## COLLECTED DATA
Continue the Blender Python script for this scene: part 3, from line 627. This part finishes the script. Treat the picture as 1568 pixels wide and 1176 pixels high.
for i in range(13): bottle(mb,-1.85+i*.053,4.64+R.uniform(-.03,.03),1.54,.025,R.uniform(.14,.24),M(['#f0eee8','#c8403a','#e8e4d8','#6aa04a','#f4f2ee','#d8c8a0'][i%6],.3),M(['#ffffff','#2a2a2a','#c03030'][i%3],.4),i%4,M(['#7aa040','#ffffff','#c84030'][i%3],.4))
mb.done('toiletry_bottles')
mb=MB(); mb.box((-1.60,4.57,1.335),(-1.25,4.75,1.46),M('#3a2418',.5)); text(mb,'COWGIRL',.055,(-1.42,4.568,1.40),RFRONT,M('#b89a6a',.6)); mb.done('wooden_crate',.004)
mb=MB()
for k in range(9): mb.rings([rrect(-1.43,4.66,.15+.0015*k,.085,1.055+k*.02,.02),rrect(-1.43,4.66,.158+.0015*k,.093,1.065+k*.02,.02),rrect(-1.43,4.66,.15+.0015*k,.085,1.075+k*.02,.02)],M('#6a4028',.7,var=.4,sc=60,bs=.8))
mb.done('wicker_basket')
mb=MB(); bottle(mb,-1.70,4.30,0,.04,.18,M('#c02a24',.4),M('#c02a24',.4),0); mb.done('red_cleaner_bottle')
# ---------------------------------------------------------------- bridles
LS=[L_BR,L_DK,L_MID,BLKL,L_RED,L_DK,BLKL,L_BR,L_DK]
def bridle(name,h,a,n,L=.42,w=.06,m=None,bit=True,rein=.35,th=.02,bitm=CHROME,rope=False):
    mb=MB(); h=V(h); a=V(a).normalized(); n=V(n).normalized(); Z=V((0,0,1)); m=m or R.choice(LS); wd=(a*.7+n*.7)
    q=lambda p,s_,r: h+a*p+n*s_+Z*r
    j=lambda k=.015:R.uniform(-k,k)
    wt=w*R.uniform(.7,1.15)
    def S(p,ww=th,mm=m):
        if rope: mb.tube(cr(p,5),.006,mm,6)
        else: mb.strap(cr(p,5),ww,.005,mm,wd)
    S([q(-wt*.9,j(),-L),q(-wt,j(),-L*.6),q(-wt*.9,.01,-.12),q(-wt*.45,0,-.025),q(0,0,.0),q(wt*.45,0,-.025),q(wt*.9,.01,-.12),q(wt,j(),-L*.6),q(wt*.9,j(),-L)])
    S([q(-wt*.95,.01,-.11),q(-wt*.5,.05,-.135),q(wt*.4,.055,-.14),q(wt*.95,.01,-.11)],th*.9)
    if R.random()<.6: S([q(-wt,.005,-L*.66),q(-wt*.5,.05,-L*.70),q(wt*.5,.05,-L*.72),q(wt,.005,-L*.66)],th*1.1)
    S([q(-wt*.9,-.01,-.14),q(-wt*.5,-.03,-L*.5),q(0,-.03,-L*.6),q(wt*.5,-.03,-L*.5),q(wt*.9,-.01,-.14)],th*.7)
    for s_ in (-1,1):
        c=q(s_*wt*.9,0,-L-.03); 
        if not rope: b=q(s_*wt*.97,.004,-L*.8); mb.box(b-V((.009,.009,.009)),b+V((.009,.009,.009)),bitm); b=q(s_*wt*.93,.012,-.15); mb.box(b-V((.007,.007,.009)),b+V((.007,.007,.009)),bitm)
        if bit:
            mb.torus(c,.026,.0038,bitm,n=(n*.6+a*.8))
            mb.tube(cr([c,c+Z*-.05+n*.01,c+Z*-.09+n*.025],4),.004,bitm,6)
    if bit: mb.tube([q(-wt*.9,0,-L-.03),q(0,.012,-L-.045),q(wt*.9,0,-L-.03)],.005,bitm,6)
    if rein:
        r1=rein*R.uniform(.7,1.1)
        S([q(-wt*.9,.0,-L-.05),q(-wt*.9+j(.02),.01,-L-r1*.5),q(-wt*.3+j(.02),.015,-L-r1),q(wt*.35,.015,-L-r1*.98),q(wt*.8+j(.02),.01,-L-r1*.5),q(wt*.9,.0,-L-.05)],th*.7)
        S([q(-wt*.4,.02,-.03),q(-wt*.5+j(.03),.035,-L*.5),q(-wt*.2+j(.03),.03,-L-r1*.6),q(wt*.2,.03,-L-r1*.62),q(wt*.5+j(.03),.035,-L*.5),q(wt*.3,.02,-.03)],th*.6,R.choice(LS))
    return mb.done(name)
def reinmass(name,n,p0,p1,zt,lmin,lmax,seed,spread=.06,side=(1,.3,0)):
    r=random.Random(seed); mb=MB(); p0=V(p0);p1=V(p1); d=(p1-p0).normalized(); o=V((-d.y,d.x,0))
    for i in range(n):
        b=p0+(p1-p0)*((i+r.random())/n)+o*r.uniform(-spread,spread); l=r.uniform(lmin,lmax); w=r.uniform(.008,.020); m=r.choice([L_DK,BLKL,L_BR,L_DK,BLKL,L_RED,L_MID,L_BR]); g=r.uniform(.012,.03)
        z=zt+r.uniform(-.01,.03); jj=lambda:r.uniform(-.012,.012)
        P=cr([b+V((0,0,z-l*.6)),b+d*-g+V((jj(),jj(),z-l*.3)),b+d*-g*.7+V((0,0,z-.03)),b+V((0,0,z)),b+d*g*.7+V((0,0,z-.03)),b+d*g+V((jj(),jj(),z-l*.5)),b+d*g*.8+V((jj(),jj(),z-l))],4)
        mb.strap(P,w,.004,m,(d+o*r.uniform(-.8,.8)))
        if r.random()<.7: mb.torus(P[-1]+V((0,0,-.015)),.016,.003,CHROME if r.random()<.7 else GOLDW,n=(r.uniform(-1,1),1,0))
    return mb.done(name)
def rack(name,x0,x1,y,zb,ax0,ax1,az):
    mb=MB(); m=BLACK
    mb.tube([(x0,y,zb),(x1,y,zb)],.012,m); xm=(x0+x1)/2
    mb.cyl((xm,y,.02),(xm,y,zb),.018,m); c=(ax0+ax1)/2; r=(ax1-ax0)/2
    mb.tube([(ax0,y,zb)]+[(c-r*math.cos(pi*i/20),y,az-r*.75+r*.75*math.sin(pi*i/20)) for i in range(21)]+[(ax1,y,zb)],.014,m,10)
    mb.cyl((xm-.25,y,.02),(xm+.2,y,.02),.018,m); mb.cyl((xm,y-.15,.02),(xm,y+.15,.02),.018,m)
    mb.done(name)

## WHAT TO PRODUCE
Give the listing above again, word for word.

## EXERCISE OUTPUT
Continue the Blender Python script for this scene: part 3, from line 627. This part finishes the script. Treat the picture as 1568 pixels wide and 1176 pixels high.
for i in range(13): bottle(mb,-1.85+i*.053,4.64+R.uniform(-.03,.03),1.54,.025,R.uniform(.14,.24),M(['#f0eee8','#c8403a','#e8e4d8','#6aa04a','#f4f2ee','#d8c8a0'][i%6],.3),M(['#ffffff','#2a2a2a','#c03030'][i%3],.4),i%4,M(['#7aa040','#ffffff','#c84030'][i%3],.4))
mb.done('toiletry_bottles')
mb=MB(); mb.box((-1.60,4.57,1.335),(-1.25,4.75,1.46),M('#3a2418',.5)); text(mb,'COWGIRL',.055,(-1.42,4.568,1.40),RFRONT,M('#b89a6a',.6)); mb.done('wooden_crate',.004)
mb=MB()
for k in range(9): mb.rings([rrect(-1.43,4.66,.15+.0015*k,.085,1.055+k*.02,.02),rrect(-1.43,4.66,.158+.0015*k,.093,1.065+k*.02,.02),rrect(-1.43,4.66,.15+.0015*k,.085,1.075+k*.02,.02)],M('#6a4028',.7,var=.4,sc=60,bs=.8))
mb.done('wicker_basket')
mb=MB(); bottle(mb,-1.70,4.30,0,.04,.18,M('#c02a24',.4),M('#c02a24',.4),0); mb.done('red_cleaner_bottle')
# ---------------------------------------------------------------- bridles
LS=[L_BR,L_DK,L_MID,BLKL,L_RED,L_DK,BLKL,L_BR,L_DK]
def bridle(name,h,a,n,L=.42,w=.06,m=None,bit=True,rein=.35,th=.02,bitm=CHROME,rope=False):
    mb=MB(); h=V(h); a=V(a).normalized(); n=V(n).normalized(); Z=V((0,0,1)); m=m or R.choice(LS); wd=(a*.7+n*.7)
    q=lambda p,s_,r: h+a*p+n*s_+Z*r
    j=lambda k=.015:R.uniform(-k,k)
    wt=w*R.uniform(.7,1.15)
    def S(p,ww=th,mm=m):
        if rope: mb.tube(cr(p,5),.006,mm,6)
        else: mb.strap(cr(p,5),ww,.005,mm,wd)
    S([q(-wt*.9,j(),-L),q(-wt,j(),-L*.6),q(-wt*.9,.01,-.12),q(-wt*.45,0,-.025),q(0,0,.0),q(wt*.45,0,-.025),q(wt*.9,.01,-.12),q(wt,j(),-L*.6),q(wt*.9,j(),-L)])
    S([q(-wt*.95,.01,-.11),q(-wt*.5,.05,-.135),q(wt*.4,.055,-.14),q(wt*.95,.01,-.11)],th*.9)
    if R.random()<.6: S([q(-wt,.005,-L*.66),q(-wt*.5,.05,-L*.70),q(wt*.5,.05,-L*.72),q(wt,.005,-L*.66)],th*1.1)
    S([q(-wt*.9,-.01,-.14),q(-wt*.5,-.03,-L*.5),q(0,-.03,-L*.6),q(wt*.5,-.03,-L*.5),q(wt*.9,-.01,-.14)],th*.7)
    for s_ in (-1,1):
        c=q(s_*wt*.9,0,-L-.03); 
        if not rope: b=q(s_*wt*.97,.004,-L*.8); mb.box(b-V((.009,.009,.009)),b+V((.009,.009,.009)),bitm); b=q(s_*wt*.93,.012,-.15); mb.box(b-V((.007,.007,.009)),b+V((.007,.007,.009)),bitm)
        if bit:
            mb.torus(c,.026,.0038,bitm,n=(n*.6+a*.8))
            mb.tube(cr([c,c+Z*-.05+n*.01,c+Z*-.09+n*.025],4),.004,bitm,6)
    if bit: mb.tube([q(-wt*.9,0,-L-.03),q(0,.012,-L-.045),q(wt*.9,0,-L-.03)],.005,bitm,6)
    if rein:
        r1=rein*R.uniform(.7,1.1)
        S([q(-wt*.9,.0,-L-.05),q(-wt*.9+j(.02),.01,-L-r1*.5),q(-wt*.3+j(.02),.015,-L-r1),q(wt*.35,.015,-L-r1*.98),q(wt*.8+j(.02),.01,-L-r1*.5),q(wt*.9,.0,-L-.05)],th*.7)
        S([q(-wt*.4,.02,-.03),q(-wt*.5+j(.03),.035,-L*.5),q(-wt*.2+j(.03),.03,-L-r1*.6),q(wt*.2,.03,-L-r1*.62),q(wt*.5+j(.03),.035,-L*.5),q(wt*.3,.02,-.03)],th*.6,R.choice(LS))
    return mb.done(name)
def reinmass(name,n,p0,p1,zt,lmin,lmax,seed,spread=.06,side=(1,.3,0)):
    r=random.Random(seed); mb=MB(); p0=V(p0);p1=V(p1); d=(p1-p0).normalized(); o=V((-d.y,d.x,0))
    for i in range(n):
        b=p0+(p1-p0)*((i+r.random())/n)+o*r.uniform(-spread,spread); l=r.uniform(lmin,lmax); w=r.uniform(.008,.020); m=r.choice([L_DK,BLKL,L_BR,L_DK,BLKL,L_RED,L_MID,L_BR]); g=r.uniform(.012,.03)
        z=zt+r.uniform(-.01,.03); jj=lambda:r.uniform(-.012,.012)
        P=cr([b+V((0,0,z-l*.6)),b+d*-g+V((jj(),jj(),z-l*.3)),b+d*-g*.7+V((0,0,z-.03)),b+V((0,0,z)),b+d*g*.7+V((0,0,z-.03)),b+d*g+V((jj(),jj(),z-l*.5)),b+d*g*.8+V((jj(),jj(),z-l))],4)
        mb.strap(P,w,.004,m,(d+o*r.uniform(-.8,.8)))
        if r.random()<.7: mb.torus(P[-1]+V((0,0,-.015)),.016,.003,CHROME if r.random()<.7 else GOLDW,n=(r.uniform(-1,1),1,0))
    return mb.done(name)
def rack(name,x0,x1,y,zb,ax0,ax1,az):
    mb=MB(); m=BLACK
    mb.tube([(x0,y,zb),(x1,y,zb)],.012,m); xm=(x0+x1)/2
    mb.cyl((xm,y,.02),(xm,y,zb),.018,m); c=(ax0+ax1)/2; r=(ax1-ax0)/2
    mb.tube([(ax0,y,zb)]+[(c-r*math.cos(pi*i/20),y,az-r*.75+r*.75*math.sin(pi*i/20)) for i in range(21)]+[(ax1,y,zb)],.014,m,10)
    mb.cyl((xm-.25,y,.02),(xm+.2,y,.02),.018,m); mb.cyl((xm,y-.15,.02),(xm,y+.15,.02),.018,m)
    mb.done(name)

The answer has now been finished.